The View from Stalin’s Head by Aaron Hamburger
The View from Stalin’s Head by Aaron Hamburger
My rating: 4 of 5 stars
This is a strong collection of stories, the most impressive aspect of which is the setting and material, Americans, and particularly Jewish Americans, in the Czech Republic, most in Prague, a city that was the cool destination for artists for quite a number of years. The most memorable of the stories for me is the title story and its examination of (and a very subtle examination of) domination dynamics and betrayal between two boys and an older man who is reliving his days as an opponent of what I would call Stalinism, because of the title. There are other jewels here: the first story, “A Man of the Country” and its subtle portrayal of longing, friendship, and a hope that is marginal and fogged. “The Ground You Are Standing On” has a remarkable power, an evocation of the Holocaust as it is still fought out in the present day.

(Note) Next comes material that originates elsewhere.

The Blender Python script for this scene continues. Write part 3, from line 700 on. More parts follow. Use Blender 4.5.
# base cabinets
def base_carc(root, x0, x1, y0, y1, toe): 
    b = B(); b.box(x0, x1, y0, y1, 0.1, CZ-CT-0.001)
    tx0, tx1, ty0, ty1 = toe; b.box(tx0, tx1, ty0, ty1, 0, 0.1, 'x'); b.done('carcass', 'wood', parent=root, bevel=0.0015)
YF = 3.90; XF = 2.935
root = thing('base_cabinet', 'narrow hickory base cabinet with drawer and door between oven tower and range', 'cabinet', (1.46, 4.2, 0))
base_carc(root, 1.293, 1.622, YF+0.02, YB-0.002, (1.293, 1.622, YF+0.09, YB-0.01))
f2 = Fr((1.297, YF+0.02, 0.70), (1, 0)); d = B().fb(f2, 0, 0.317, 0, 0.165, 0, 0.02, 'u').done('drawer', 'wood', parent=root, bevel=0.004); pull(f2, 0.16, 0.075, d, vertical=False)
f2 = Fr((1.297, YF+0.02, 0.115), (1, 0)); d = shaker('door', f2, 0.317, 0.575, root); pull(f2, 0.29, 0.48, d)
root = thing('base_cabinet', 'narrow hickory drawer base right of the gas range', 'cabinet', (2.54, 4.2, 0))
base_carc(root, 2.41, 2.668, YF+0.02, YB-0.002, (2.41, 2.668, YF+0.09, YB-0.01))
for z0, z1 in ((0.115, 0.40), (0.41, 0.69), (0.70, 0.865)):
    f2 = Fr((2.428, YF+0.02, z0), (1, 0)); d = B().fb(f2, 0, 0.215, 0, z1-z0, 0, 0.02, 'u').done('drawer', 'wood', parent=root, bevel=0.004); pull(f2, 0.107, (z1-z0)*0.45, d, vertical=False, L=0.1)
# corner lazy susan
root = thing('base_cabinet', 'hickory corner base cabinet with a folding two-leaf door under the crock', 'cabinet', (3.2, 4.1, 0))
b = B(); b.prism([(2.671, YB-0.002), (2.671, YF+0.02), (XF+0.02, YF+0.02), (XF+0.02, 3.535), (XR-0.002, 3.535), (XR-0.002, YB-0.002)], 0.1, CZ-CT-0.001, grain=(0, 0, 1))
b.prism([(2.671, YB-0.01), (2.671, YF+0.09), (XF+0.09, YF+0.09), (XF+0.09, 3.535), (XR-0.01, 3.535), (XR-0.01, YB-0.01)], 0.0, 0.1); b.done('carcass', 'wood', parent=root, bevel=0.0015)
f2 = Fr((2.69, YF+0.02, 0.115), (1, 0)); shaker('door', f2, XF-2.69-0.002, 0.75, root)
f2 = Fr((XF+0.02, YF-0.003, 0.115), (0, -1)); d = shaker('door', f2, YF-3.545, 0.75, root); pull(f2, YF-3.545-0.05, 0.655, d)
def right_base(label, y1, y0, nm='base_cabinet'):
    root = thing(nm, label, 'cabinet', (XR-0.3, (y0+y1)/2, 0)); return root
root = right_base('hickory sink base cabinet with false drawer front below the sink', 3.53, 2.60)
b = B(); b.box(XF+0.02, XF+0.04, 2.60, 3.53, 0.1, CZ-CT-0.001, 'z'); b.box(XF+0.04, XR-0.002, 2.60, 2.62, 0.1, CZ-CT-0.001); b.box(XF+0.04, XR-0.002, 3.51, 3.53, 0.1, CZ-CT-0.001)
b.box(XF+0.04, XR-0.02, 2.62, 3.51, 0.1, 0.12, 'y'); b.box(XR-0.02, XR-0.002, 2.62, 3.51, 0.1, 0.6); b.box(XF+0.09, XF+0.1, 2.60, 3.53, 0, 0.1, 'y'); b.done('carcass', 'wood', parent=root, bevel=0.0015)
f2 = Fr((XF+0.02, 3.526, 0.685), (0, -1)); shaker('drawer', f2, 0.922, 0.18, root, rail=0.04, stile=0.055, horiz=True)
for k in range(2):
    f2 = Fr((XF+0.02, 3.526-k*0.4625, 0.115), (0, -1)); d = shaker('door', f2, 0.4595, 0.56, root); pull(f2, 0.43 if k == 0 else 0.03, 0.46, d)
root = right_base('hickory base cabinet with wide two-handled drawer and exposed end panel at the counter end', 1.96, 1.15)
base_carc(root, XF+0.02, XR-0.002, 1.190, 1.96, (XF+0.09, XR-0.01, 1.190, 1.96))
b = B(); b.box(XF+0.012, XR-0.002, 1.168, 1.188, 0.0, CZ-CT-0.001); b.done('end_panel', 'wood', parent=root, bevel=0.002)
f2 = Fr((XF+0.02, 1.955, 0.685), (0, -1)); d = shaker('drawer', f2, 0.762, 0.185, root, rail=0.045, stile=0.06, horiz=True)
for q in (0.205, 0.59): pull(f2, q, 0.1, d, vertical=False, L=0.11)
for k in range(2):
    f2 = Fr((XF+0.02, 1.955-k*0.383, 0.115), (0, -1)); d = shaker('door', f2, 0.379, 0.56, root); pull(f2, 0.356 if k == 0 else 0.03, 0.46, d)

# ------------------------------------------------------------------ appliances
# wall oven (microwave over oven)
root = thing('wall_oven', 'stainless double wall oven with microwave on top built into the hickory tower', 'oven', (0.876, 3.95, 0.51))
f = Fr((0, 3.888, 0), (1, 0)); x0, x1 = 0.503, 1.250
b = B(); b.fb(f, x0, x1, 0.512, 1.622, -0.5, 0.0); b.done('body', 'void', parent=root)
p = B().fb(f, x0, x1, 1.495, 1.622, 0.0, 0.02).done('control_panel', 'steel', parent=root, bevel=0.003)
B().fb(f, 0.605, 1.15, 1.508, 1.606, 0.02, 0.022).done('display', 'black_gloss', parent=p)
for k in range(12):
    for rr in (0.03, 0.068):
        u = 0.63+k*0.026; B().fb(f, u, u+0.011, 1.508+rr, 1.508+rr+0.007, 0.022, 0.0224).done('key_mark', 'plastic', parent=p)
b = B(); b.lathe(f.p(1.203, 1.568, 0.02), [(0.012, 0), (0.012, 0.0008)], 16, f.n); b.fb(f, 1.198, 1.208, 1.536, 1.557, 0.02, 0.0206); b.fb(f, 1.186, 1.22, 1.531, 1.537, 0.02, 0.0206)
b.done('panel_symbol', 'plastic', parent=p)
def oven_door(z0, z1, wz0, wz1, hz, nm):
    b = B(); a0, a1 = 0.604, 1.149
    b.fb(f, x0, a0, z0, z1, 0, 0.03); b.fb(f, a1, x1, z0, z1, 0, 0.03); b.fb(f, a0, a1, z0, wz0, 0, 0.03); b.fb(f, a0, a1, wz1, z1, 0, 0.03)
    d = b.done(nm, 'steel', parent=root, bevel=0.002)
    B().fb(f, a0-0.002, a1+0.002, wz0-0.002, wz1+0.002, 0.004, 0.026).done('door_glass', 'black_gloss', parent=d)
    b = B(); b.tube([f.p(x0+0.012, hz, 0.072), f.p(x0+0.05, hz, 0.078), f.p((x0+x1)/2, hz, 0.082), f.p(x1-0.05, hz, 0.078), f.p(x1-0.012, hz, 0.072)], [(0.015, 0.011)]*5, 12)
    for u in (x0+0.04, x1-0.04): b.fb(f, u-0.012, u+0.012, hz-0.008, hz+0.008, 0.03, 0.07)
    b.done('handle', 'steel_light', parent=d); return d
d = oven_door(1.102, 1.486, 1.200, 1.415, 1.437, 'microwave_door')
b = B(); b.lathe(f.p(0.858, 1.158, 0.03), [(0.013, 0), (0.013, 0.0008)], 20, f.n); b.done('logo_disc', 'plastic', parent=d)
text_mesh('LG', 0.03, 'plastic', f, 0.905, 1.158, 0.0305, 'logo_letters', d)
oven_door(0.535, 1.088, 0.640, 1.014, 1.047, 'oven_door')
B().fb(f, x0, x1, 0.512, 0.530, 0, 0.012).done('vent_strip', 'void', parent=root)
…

I would call “You Say You Want a Revolution” the weakest of the stories, never quite certain of its purpose, though containing some lovely dialogue moments and portraits. These stories viewed in today’s gender setting are examinations of types of people, not particularly centered on queer themes, though queers are welcome here. The stories hold to their territory with strength and integrity and mark out the further development of a fine writer. I have been hesitant as to my rating because I know Aaron but when I think of the presence of an oversized paper mâché bust of Stalin in the basement of a grim apartment where a strange fantasy is repeated… Well, that settles the issue.